Johann Nicolaus von Dreyse (20 November 1787 – 9 December 1867) was a German firearms inventor and manufacturer. He is most famous for submitting the Dreyse needle gun in 1836 to the Prussian army, which was adopted for service in December 1840 as the Leichte Perkussions-Gewehr M 1841 – a name deliberately chosen to mislead about the rifle's mechanism – later renamed Zündnadelgewehr M 1841 in 1855.[1]
Dreyse was born in Sömmerda (then ruled by the Archbishopric of Mainz), the son of a locksmith. Dreyse worked from 1809 to 1814 in the Parisian gun factory of Jean-Samuel Pauly, a Swiss who designed several experimental breech-loading military rifles. After returning to Sömmerda in 1814, he founded a company to manufacture percussion caps. It was there that he designed the needle rifle.
While the gun is thought of by some to be the first bolt-action rifle, in reality it bears little resemblance to modern bolt-action rifles, except for the bolt principle itself which was applied to close the breech[clarification needed]. Ammunition for the Dreyse rifle was made up of paper cartridges holding the bullet into a sabot. The gun's needle penetrated the paper cartridge before igniting the black powder charge. The Dreyse's simple construction made it relatively easy to keep clean and in operation. For instance, worn needles could be quickly replaced without dismantling the bolt mechanism. The Dreyse rifle was a significant ordnance improvement for its time, since it permitted a much faster rate of fire than the muzzle-loading rifled muskets which were the standard of world's armies until the mid-1860s. It also enabled riflemen to reload without standing and exposing themselves to fire.[2]
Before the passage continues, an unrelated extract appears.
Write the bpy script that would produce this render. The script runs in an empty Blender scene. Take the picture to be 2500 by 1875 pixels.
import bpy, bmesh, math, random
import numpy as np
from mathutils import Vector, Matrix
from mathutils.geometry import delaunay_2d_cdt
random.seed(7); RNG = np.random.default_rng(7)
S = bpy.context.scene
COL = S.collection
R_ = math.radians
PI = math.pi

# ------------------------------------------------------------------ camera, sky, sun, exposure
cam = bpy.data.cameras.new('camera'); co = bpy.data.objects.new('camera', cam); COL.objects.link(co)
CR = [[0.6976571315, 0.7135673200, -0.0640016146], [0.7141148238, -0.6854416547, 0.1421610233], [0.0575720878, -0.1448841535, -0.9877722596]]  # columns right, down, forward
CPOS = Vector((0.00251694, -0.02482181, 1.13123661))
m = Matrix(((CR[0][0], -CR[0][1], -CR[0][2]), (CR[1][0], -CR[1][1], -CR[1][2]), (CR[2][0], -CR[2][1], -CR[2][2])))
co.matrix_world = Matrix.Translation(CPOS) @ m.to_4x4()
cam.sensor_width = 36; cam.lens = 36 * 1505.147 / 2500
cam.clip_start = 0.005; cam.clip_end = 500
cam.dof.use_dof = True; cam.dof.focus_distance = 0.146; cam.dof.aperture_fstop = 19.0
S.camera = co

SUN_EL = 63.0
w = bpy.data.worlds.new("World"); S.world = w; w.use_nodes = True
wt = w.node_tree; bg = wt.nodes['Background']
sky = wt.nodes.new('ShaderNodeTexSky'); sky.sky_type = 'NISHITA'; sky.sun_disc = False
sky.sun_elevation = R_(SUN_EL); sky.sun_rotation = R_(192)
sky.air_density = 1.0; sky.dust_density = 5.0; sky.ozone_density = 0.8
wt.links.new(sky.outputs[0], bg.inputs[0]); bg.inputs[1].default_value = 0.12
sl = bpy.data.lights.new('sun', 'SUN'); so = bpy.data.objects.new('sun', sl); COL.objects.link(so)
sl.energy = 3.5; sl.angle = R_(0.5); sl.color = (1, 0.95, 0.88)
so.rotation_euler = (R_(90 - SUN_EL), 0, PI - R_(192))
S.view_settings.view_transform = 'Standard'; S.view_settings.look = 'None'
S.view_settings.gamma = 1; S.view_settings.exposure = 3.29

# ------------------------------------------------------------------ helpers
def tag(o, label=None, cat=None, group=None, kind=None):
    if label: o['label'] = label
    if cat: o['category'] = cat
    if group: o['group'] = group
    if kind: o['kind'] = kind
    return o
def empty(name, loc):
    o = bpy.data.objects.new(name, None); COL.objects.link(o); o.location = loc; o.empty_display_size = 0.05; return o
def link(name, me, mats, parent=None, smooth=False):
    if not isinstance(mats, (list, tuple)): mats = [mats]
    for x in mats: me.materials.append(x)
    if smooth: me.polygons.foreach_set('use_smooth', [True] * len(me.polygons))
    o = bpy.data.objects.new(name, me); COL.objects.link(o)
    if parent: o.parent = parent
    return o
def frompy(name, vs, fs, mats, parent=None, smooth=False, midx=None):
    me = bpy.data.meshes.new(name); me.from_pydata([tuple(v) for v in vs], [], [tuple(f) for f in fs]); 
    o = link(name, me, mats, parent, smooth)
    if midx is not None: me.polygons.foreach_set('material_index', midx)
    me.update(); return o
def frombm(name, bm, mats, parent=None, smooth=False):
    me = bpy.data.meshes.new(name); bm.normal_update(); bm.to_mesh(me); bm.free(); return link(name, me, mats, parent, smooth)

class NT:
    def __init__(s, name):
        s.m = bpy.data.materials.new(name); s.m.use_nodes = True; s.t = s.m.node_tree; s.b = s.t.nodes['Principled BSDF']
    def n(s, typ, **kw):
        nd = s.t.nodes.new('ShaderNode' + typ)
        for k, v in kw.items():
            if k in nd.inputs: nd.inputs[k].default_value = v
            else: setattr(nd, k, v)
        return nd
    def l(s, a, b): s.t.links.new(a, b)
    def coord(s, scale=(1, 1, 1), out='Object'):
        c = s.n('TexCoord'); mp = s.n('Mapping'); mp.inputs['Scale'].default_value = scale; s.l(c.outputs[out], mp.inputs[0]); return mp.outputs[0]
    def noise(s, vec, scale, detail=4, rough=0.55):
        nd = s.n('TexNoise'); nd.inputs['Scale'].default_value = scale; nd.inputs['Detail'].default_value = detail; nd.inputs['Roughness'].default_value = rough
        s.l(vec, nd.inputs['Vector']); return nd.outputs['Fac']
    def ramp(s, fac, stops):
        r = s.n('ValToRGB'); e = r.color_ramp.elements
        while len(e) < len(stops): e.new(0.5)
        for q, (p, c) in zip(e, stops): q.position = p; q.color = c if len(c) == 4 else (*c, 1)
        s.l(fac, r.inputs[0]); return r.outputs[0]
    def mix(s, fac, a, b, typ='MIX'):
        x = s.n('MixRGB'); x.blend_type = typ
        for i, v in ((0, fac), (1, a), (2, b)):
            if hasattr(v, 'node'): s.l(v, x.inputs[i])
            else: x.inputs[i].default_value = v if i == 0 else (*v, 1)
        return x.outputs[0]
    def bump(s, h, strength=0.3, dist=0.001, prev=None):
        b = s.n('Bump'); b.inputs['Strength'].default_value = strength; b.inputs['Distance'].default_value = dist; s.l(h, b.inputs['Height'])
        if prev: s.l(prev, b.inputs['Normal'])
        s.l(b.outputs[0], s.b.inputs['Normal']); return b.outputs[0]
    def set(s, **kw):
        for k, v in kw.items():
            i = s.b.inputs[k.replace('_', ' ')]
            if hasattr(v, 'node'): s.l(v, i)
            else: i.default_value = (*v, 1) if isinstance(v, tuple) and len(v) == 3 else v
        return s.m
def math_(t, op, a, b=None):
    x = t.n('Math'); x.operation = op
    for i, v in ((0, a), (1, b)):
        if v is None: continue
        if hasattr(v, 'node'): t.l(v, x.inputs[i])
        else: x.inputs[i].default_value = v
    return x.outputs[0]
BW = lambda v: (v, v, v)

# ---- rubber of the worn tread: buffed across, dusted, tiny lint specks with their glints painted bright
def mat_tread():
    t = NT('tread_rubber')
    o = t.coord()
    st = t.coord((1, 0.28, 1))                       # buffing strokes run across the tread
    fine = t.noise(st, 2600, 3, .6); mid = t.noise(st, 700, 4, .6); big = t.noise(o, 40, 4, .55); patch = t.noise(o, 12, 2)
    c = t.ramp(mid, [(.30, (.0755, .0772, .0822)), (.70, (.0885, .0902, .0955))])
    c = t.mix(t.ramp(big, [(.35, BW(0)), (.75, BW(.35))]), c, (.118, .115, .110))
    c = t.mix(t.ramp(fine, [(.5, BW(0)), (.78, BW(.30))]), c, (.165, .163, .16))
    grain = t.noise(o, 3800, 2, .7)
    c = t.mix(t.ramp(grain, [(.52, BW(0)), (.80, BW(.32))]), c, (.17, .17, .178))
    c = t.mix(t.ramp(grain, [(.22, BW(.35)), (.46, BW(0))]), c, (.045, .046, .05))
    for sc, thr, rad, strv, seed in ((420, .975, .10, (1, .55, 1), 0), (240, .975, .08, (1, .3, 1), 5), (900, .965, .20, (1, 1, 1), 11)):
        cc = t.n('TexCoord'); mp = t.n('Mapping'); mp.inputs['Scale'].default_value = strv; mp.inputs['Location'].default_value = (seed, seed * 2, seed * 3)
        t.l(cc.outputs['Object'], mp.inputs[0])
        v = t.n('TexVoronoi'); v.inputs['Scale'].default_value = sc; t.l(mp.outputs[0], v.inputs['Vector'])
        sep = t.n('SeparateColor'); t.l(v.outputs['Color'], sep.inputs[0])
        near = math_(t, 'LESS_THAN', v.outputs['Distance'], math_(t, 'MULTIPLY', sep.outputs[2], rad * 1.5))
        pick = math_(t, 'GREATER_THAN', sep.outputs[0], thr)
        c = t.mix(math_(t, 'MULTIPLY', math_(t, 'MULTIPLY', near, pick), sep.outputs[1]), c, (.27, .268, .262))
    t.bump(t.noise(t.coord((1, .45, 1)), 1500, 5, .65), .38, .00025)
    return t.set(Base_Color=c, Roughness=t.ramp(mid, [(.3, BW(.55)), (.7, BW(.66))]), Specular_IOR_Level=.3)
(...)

The Dreyse rifle was used by the Prussians during the Second Schleswig War, Austro-Prussian War, and the Franco-Prussian War. By that time, the gun was fast becoming obsolete, and was outclassed by the French bolt-action Mle 1866 Chassepot rifle. Other bolt-action rifle designs had emerged in other countries. For example, in 1869 Switzerland adopted the bolt-action Vetterli rifle, which was a tube-magazine rimfire metallic cartridge repeater. The French transformed the 11mm Chassepot into a metallic-cartridge bolt-action rifle, the Mle 1874 Gras. Germany had also switched earlier to an 11mm metallic cartridge with the entirely new Mauser Model 1871 bolt-action rifle. Great Britain and the U.S. evolved from muzzle-loaders to metallic-cartridge breech-loaders, but with systems other than bolt action, during that same period.
There remains some ambiguity about the activities of von Dreyse after he created the needle-gun, as he seems to have dropped the Johann part of his name and was known as Nikolaus von Dreyse.